Ed è così che mentre la storia d’Italia va avanti, per gli intellò antifascisti va indietro. La domanda, a questo punto, è una sola: come ci siamo ridotti a questo? Come siamo passati dallo storico discorso a Montecitorio di Luciano Violante sulle «ragioni dei vinti»; dalla poetica struggente di Francesco De Gregori de Il cuoco di Salò; dal revisionismo “da sinistra” sugli eccidi partigiani di Giampaolo Pansa; dal percorso di pacificazione istituito da Walter Veltroni a Roma fra le vittime di destra e sinistra degli Anni di piombo; già, come siamo passati da tutto questo a chi gioca a richiamare nostalgicamente la violenza politica sul prossimo suo?

A confortarci, parzialmente, è quel «almeno oggi…». Significa che è Montanari stesso a rendersi conto, più o meno inconsciamente, di quanto a una certa sinistra sia rimasta una particina nel calendario repubblicano: un neo-25 aprile (e corollari) radicalizzato ad uso e consumo di comparsate, carriere e cachet. Tutta una parte in commedia, insomma, ma che potrebbe comunque ispirare o giustificare – come ha fatto un’altra del circoletto, Valentina Mira – certe pratiche. Lo ha testimoniato ieri il temibile striscione esposto nelle piazze e dedicato ad Ilaria Salis: «L’antifascismo non si processa». Sottinteso: nemmeno quando si manifesta sotto forma di martellate (degli amici dell’altra maestrina) agli avversari.
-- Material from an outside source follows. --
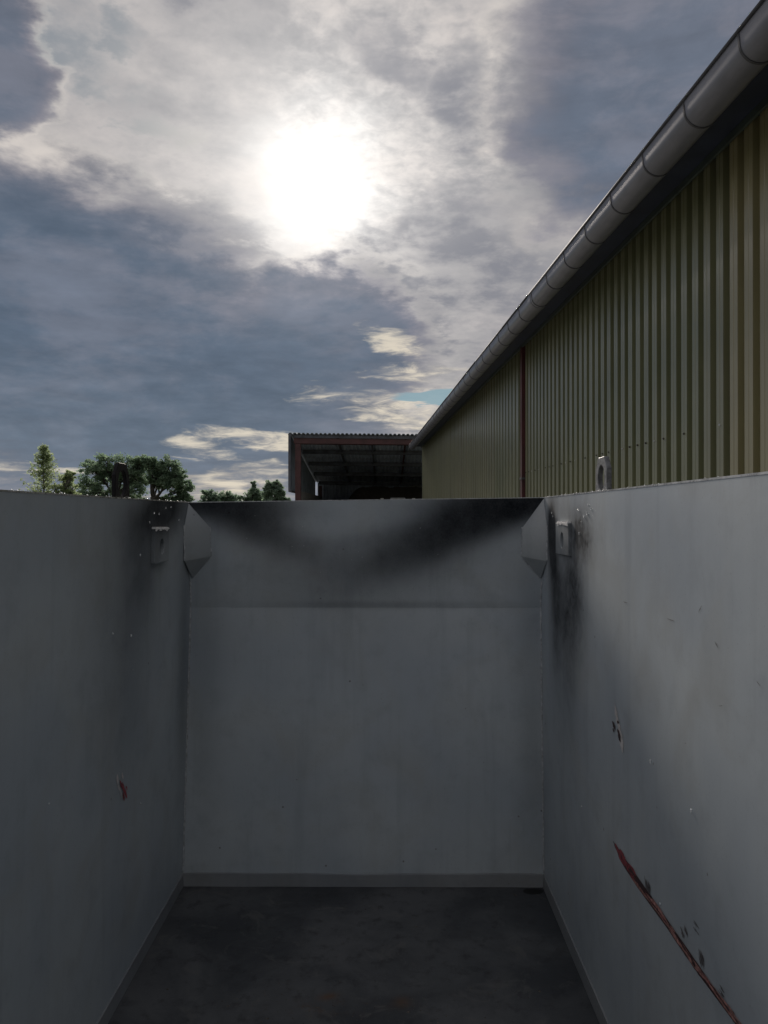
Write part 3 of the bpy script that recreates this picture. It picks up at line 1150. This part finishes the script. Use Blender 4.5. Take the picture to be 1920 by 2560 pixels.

Un’ultima cosa la diciamo noi a Montanari. Caro professore, noi non chiudiamo la bocca. Nemmeno il 25 aprile. Per un motivo in particolare: siamo qui a raccontare giorno per giorno l’Italia che sta cambiando. La stessa che si candida a cambiare l’Europa: a riconnetterla con le esigenze dei suoi popoli. Lo fa con un governo conservatore e con una premier espressione di una destra democratica e radicata che ha saputo elaborare, storicizzare il passato ed evolversi senza smarrirsi: tenendo come bussola il principio nazionale. Brutte notizie per gli “sfascisti”, lo comprendiamo bene. Ma una volta tanto magari impareranno qualcosa invece di dare pessime lezioni.